LISTED RECORDS ->
# # # #
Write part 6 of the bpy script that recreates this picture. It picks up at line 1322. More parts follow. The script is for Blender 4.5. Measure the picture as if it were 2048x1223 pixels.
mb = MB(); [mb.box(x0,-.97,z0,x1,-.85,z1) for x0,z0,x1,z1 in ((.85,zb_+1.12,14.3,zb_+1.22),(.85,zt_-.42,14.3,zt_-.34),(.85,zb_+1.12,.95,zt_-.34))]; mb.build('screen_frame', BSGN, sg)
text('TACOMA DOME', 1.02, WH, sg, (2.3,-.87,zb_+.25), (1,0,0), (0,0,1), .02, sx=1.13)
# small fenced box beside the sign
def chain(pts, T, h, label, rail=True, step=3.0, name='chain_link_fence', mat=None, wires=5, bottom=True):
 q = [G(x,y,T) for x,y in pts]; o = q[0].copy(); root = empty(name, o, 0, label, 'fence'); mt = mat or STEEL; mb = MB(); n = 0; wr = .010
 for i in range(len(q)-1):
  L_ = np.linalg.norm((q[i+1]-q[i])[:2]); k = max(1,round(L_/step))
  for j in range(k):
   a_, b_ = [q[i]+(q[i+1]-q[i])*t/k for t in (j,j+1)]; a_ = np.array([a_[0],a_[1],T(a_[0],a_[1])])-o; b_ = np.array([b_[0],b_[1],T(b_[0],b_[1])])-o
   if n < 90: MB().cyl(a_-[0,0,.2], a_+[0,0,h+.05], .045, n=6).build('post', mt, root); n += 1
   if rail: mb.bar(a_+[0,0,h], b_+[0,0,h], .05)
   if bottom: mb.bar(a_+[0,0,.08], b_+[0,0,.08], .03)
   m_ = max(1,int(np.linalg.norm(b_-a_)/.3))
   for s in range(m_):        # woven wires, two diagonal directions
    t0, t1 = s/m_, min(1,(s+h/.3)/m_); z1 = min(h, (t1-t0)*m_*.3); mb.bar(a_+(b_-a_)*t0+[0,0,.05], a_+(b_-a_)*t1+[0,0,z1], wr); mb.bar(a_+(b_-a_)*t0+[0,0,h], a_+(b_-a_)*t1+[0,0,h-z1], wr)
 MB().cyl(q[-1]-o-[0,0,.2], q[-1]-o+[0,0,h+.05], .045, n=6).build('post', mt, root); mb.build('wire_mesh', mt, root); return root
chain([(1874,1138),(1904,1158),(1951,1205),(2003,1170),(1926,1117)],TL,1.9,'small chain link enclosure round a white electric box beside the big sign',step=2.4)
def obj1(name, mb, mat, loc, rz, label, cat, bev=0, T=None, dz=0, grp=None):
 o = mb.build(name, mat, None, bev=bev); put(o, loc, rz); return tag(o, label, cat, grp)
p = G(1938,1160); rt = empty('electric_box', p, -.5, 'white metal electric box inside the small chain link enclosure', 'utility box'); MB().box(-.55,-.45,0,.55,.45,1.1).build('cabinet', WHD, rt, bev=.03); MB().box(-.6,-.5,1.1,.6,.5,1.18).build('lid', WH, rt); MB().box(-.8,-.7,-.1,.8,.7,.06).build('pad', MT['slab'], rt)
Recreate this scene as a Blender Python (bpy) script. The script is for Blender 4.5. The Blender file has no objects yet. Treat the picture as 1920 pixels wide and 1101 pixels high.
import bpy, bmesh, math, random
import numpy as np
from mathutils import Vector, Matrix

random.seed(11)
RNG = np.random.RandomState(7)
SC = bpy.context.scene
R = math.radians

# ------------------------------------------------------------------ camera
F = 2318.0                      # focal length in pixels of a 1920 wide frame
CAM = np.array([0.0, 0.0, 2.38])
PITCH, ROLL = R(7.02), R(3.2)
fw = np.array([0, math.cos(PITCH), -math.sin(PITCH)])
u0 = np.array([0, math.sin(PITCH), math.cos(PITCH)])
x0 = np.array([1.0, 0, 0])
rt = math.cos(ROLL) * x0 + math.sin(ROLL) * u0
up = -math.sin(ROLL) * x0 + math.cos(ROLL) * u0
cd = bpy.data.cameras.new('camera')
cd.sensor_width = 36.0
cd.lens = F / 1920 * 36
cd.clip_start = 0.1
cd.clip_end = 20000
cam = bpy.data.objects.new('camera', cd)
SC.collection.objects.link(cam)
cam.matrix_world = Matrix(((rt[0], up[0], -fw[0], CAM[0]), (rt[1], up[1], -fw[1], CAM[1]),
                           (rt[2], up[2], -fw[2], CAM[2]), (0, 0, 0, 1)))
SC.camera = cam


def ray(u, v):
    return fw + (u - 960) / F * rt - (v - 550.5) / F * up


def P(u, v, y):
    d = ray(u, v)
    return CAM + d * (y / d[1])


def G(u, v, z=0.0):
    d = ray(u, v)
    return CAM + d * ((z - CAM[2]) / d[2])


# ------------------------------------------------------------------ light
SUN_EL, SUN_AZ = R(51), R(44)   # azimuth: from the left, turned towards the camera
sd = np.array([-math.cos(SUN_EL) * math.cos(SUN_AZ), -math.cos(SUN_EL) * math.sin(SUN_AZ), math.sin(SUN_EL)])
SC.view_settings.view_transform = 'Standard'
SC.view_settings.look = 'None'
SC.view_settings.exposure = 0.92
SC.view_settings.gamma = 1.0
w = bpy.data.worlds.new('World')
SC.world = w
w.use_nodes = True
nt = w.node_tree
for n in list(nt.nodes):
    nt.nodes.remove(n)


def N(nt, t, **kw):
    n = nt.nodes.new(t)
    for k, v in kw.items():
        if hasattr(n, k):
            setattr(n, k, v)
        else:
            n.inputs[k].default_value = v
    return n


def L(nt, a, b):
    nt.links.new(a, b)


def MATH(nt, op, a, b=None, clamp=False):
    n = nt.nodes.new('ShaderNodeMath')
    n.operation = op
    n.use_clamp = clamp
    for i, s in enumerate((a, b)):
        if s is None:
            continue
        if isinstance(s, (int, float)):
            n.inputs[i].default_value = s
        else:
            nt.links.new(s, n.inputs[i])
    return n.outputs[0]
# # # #
TASK REQUIREMENTS -> Every entry should be printed again exactly as it stands.

RESPONSE FOR THIS EXERCISE ->
Write part 6 of the bpy script that recreates this picture. It picks up at line 1322. More parts follow. The script is for Blender 4.5. Measure the picture as if it were 2048x1223 pixels.
mb = MB(); [mb.box(x0,-.97,z0,x1,-.85,z1) for x0,z0,x1,z1 in ((.85,zb_+1.12,14.3,zb_+1.22),(.85,zt_-.42,14.3,zt_-.34),(.85,zb_+1.12,.95,zt_-.34))]; mb.build('screen_frame', BSGN, sg)
text('TACOMA DOME', 1.02, WH, sg, (2.3,-.87,zb_+.25), (1,0,0), (0,0,1), .02, sx=1.13)
# small fenced box beside the sign
def chain(pts, T, h, label, rail=True, step=3.0, name='chain_link_fence', mat=None, wires=5, bottom=True):
 q = [G(x,y,T) for x,y in pts]; o = q[0].copy(); root = empty(name, o, 0, label, 'fence'); mt = mat or STEEL; mb = MB(); n = 0; wr = .010
 for i in range(len(q)-1):
  L_ = np.linalg.norm((q[i+1]-q[i])[:2]); k = max(1,round(L_/step))
  for j in range(k):
   a_, b_ = [q[i]+(q[i+1]-q[i])*t/k for t in (j,j+1)]; a_ = np.array([a_[0],a_[1],T(a_[0],a_[1])])-o; b_ = np.array([b_[0],b_[1],T(b_[0],b_[1])])-o
   if n < 90: MB().cyl(a_-[0,0,.2], a_+[0,0,h+.05], .045, n=6).build('post', mt, root); n += 1
   if rail: mb.bar(a_+[0,0,h], b_+[0,0,h], .05)
   if bottom: mb.bar(a_+[0,0,.08], b_+[0,0,.08], .03)
   m_ = max(1,int(np.linalg.norm(b_-a_)/.3))
   for s in range(m_):        # woven wires, two diagonal directions
    t0, t1 = s/m_, min(1,(s+h/.3)/m_); z1 = min(h, (t1-t0)*m_*.3); mb.bar(a_+(b_-a_)*t0+[0,0,.05], a_+(b_-a_)*t1+[0,0,z1], wr); mb.bar(a_+(b_-a_)*t0+[0,0,h], a_+(b_-a_)*t1+[0,0,h-z1], wr)
 MB().cyl(q[-1]-o-[0,0,.2], q[-1]-o+[0,0,h+.05], .045, n=6).build('post', mt, root); mb.build('wire_mesh', mt, root); return root
chain([(1874,1138),(1904,1158),(1951,1205),(2003,1170),(1926,1117)],TL,1.9,'small chain link enclosure round a white electric box beside the big sign',step=2.4)
def obj1(name, mb, mat, loc, rz, label, cat, bev=0, T=None, dz=0, grp=None):
 o = mb.build(name, mat, None, bev=bev); put(o, loc, rz); return tag(o, label, cat, grp)
p = G(1938,1160); rt = empty('electric_box', p, -.5, 'white metal electric box inside the small chain link enclosure', 'utility box'); MB().box(-.55,-.45,0,.55,.45,1.1).build('cabinet', WHD, rt, bev=.03); MB().box(-.6,-.5,1.1,.6,.5,1.18).build('lid', WH, rt); MB().box(-.8,-.7,-.1,.8,.7,.06).build('pad', MT['slab'], rt)
Recreate this scene as a Blender Python (bpy) script. The script is for Blender 4.5. The Blender file has no objects yet. Treat the picture as 1920 pixels wide and 1101 pixels high.
import bpy, bmesh, math, random
import numpy as np
from mathutils import Vector, Matrix

random.seed(11)
RNG = np.random.RandomState(7)
SC = bpy.context.scene
R = math.radians

# ------------------------------------------------------------------ camera
F = 2318.0                      # focal length in pixels of a 1920 wide frame
CAM = np.array([0.0, 0.0, 2.38])
PITCH, ROLL = R(7.02), R(3.2)
fw = np.array([0, math.cos(PITCH), -math.sin(PITCH)])
u0 = np.array([0, math.sin(PITCH), math.cos(PITCH)])
x0 = np.array([1.0, 0, 0])
rt = math.cos(ROLL) * x0 + math.sin(ROLL) * u0
up = -math.sin(ROLL) * x0 + math.cos(ROLL) * u0
cd = bpy.data.cameras.new('camera')
cd.sensor_width = 36.0
cd.lens = F / 1920 * 36
cd.clip_start = 0.1
cd.clip_end = 20000
cam = bpy.data.objects.new('camera', cd)
SC.collection.objects.link(cam)
cam.matrix_world = Matrix(((rt[0], up[0], -fw[0], CAM[0]), (rt[1], up[1], -fw[1], CAM[1]),
                           (rt[2], up[2], -fw[2], CAM[2]), (0, 0, 0, 1)))
SC.camera = cam


def ray(u, v):
    return fw + (u - 960) / F * rt - (v - 550.5) / F * up


def P(u, v, y):
    d = ray(u, v)
    return CAM + d * (y / d[1])


def G(u, v, z=0.0):
    d = ray(u, v)
    return CAM + d * ((z - CAM[2]) / d[2])


# ------------------------------------------------------------------ light
SUN_EL, SUN_AZ = R(51), R(44)   # azimuth: from the left, turned towards the camera
sd = np.array([-math.cos(SUN_EL) * math.cos(SUN_AZ), -math.cos(SUN_EL) * math.sin(SUN_AZ), math.sin(SUN_EL)])
SC.view_settings.view_transform = 'Standard'
SC.view_settings.look = 'None'
SC.view_settings.exposure = 0.92
SC.view_settings.gamma = 1.0
w = bpy.data.worlds.new('World')
SC.world = w
w.use_nodes = True
nt = w.node_tree
for n in list(nt.nodes):
    nt.nodes.remove(n)


def N(nt, t, **kw):
    n = nt.nodes.new(t)
    for k, v in kw.items():
        if hasattr(n, k):
            setattr(n, k, v)
        else:
            n.inputs[k].default_value = v
    return n


def L(nt, a, b):
    nt.links.new(a, b)


def MATH(nt, op, a, b=None, clamp=False):
    n = nt.nodes.new('ShaderNodeMath')
    n.operation = op
    n.use_clamp = clamp
    for i, s in enumerate((a, b)):
        if s is None:
            continue
        if isinstance(s, (int, float)):
            n.inputs[i].default_value = s
        else:
            nt.links.new(s, n.inputs[i])
    return n.outputs[0]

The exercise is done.